Przemo Boosh napisał:
Ale przecież ceny w wolnym rynku mogą być względne, elastyczne lub np. umowne. Panisko Klient ma prawo wyboru. Co do "apetytu psów", to zabłąkał się ostatnio na moją posesję, młody szczeniak sąsiadki i kiedy po niego przyszła to na nią szczekał. Poradziłem jej więc by przyszła z kiełbasą, a ona na to że on nie je kiełbas nawet drogich. W pierwszym momencie pomyślałem: no to się teraz psom we łbach poprzewracało, jednak w następnej sekundzie mnie olśniło, że jednak mądre stworzenie i nawet na drogą, spreparowaną sztucznymi wabikami smakowymi trucinę się nie połasi(tak jak ludzie...:).
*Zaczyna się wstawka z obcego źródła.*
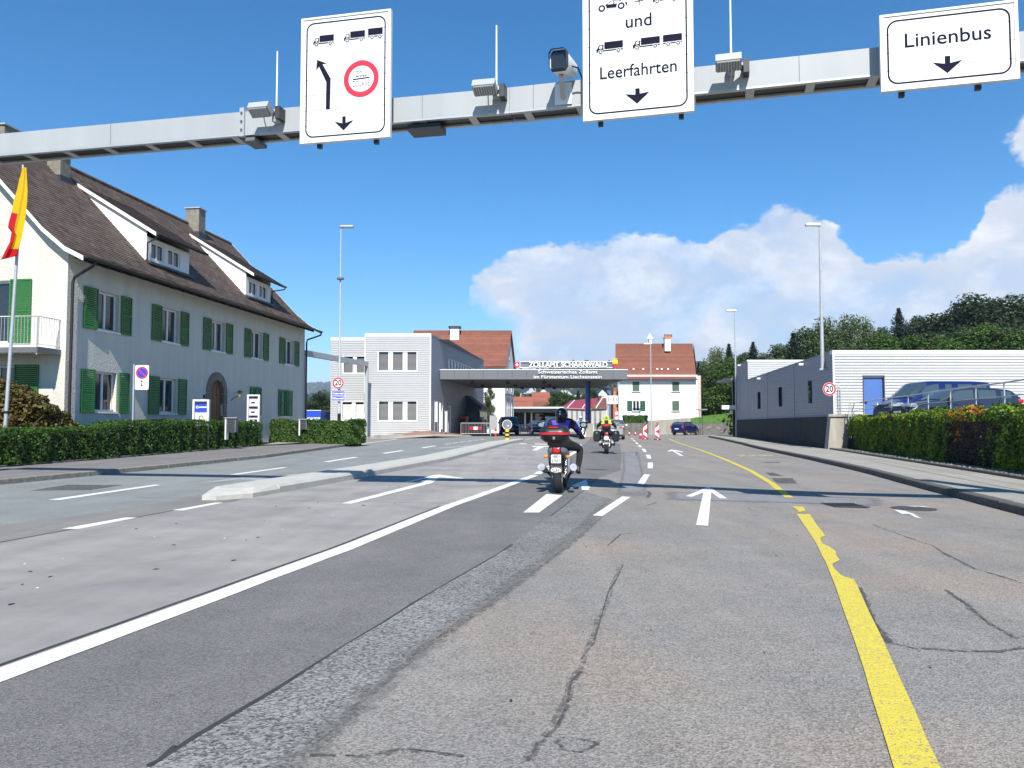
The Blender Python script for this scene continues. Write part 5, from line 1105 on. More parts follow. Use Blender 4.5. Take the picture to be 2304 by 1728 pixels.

Nie dziwię się że się cenisz bo wąchanie tych toksycznych smrodów żywic, zdrowiu na pewno nie służy- w wielu firmach przy kompozytach pracują robotnicy zza wschodniej granicy.... Co do tego o czym napisałem to wtrąciłem aluzję dla cenowych zapędów certyfikacyjnych w paralotniarstwie. W tym sensie że Ty się np. ponoć w kompozytach orientujesz i z pasją manualnie nimi zajmujesz, co może stanowić umowną, wymierną wartość. Jednak jeśli tzw. "mechanik" o czyściutkich rączkach, niczego FAKTYCZNIE POTRZEBNEGO przy sprzęcie latającym nie wykona i w dodatku wcale nie będzie doświadczonym pasjonatem w dziedzinie budowy konstrukcji lotniczych, to samo jedynie jego przystawienie pieczęci, będzie FAKTYCZNIE BEZSENSOWNE I GÓWNO WARTE w sensie praktycznym.
W poprzedniej wypowiedzi pytałem Cię o zadeklarowane: " udostępnianie praktycznych porad i informacji" za które wróżyłem Ci wiele autentycznych "polubień" (jeśli będą praktyczne).
Również "Miłego życia" i dodatkowo "słodkiego".